You might not be able to tell that this movie takes place during the 80’s without reading the press notes, but could have just as easily taken place in the 40’s, 70’s or any other time when soldiers were sent off to war. Of course, Mark ends up going off to war and getting injured, an overused plot device used far too often in this type of movie. Either that, or the filmmaker was trying to make a powerful message about war, but by that time, it’s far too late for the movie to try to get intelligent.

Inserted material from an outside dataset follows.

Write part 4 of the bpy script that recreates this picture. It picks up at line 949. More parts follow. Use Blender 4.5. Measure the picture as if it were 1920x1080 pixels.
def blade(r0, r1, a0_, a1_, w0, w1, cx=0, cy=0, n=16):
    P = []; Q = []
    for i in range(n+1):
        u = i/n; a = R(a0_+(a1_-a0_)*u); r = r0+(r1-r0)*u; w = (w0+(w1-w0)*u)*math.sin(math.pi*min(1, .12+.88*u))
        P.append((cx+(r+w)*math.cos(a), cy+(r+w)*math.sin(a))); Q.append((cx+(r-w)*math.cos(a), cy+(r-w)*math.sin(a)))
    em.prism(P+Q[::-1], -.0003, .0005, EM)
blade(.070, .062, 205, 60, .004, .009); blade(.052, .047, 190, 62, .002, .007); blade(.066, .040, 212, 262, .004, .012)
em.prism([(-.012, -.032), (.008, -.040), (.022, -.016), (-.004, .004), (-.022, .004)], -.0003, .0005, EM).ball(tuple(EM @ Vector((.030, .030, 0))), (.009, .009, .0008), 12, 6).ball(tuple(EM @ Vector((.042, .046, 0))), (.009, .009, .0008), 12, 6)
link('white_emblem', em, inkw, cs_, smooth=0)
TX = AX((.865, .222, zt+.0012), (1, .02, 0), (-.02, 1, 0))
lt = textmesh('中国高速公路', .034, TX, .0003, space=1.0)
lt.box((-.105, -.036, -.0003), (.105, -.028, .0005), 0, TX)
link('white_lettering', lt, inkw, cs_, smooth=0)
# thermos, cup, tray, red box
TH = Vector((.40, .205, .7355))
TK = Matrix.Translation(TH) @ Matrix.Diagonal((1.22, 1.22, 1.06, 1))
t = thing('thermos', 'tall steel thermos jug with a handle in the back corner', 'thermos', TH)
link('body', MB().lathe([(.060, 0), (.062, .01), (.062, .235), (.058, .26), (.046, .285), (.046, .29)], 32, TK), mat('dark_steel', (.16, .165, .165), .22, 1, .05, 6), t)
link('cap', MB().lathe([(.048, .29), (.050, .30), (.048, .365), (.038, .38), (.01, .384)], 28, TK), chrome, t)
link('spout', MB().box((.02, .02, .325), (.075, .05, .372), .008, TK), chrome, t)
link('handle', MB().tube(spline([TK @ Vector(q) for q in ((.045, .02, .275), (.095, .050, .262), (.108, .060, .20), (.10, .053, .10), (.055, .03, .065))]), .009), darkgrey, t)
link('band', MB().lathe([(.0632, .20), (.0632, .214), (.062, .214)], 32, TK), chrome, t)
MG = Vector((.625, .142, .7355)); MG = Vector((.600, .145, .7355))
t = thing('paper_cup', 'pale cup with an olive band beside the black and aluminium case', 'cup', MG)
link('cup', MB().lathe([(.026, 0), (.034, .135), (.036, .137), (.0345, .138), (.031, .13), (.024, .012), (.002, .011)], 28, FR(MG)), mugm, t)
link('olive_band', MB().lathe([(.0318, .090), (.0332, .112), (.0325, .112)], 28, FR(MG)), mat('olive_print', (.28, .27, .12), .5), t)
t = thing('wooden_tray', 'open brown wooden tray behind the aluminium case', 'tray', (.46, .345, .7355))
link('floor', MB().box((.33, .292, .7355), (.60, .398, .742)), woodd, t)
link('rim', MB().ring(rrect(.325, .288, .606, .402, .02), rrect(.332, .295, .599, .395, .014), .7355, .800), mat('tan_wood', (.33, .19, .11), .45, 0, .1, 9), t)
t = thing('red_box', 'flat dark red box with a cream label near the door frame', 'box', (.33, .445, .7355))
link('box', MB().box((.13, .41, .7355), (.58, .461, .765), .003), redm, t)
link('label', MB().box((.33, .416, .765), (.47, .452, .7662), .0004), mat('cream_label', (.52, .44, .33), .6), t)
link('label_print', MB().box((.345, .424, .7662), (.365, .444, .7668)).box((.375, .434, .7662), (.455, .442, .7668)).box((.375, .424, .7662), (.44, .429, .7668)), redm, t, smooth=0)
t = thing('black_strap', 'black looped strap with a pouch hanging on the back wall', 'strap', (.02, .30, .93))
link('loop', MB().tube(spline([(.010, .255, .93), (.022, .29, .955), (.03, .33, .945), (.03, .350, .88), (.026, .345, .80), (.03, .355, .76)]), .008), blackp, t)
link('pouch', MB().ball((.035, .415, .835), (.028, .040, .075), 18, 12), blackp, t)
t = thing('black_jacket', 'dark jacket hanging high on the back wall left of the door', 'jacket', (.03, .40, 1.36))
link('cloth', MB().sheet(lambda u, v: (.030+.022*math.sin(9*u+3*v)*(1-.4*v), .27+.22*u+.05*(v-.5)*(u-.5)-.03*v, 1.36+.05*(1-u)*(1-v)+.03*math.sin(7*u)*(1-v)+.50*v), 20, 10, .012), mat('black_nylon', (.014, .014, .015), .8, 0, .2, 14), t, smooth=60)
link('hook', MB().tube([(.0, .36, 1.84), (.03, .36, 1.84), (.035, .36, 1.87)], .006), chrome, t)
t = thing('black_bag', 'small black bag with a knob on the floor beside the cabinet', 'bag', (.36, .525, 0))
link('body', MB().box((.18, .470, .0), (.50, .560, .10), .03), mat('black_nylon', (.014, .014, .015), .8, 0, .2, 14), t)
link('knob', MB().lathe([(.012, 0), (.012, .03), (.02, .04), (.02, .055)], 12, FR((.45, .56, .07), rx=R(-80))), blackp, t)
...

Jonathan Tucker was Tilda Swinton’s troubled teen son in The Deep End, but he is not strong enough an actor to carry a movie by himself. He spends most of the movie moping around like someone killed his dog, and the rest with a goofy grin of a guy in love. He’s working against the odds trying to bring anything to this story, but his character might work if played by a stronger actor like Jake Gyllenhaal or Ryan Gosling, both of whom have played similar roles.

To be quite blunt, Rachel Leigh Cook should not be allowed to act, and she should never be allowed to play a complex role like this. She makes a mockery of the mental disorder that afflicts her character with the awful delivery of her lines. Her performance is so over-the-top and her lines are so non-sensical that she can barely stifle her own laugher. Either way, she fails to make Dori even a remotely sympathetic character. Instead, we end up laughing at how dumb she sounds. Likewise, a better actress like Angelina Jolie might have done a better job.

The parents, Joe Mantegna as Mark’s father and Carrie Fisher as Sue’s mother, are also both despicable stereotypes, who seem to have absolutely no care or compassion for their kids. Ed Begley Jr. attempting a thick Irish accent is rather ugly, and Penny Marshall making a cameo as a nurse just boggles the mind. Yes, this is indeed the strangest cast ever assembled.

As a contrast, Blue Car‘s Agnes Bruckner is sorely wasted as Sue, the victim of Mark’s accident and an underdeveloped secondary role. Like in David Mamet’s Spartan, Val Kilmer brings as much as he can to his stereotypical drill sergeant role, and his relationship between his character and Mark is one of the strongest ones of the movie. It’s a shame that this aspect of the movie is barely touched upon.

Either way, no actor could have saved this movie from its bland plot and amateurish dialogue. The whole thing is just one big boring mess.

The Bottom Line:
Clearly, director/writing Reverge Anselmo felt this was a story he needed to tell. For every person who has a story to tell, few of them are strong enough to sustain a movie, and Stateside isn’t one of them. It ends up being all over the place, rarely landing anywhere even remotely interesting or worthwhile. In the last few years, there have been so many great coming-of-age love stories with much more talented teen actors, and this quirky attempt to redesign “Romeo and Juliet” suffers from the poor writing and even worse acting. While it already has a bit of competition, Stateside may very well be the worst movie this year.

Stateside opens in limited release this Friday.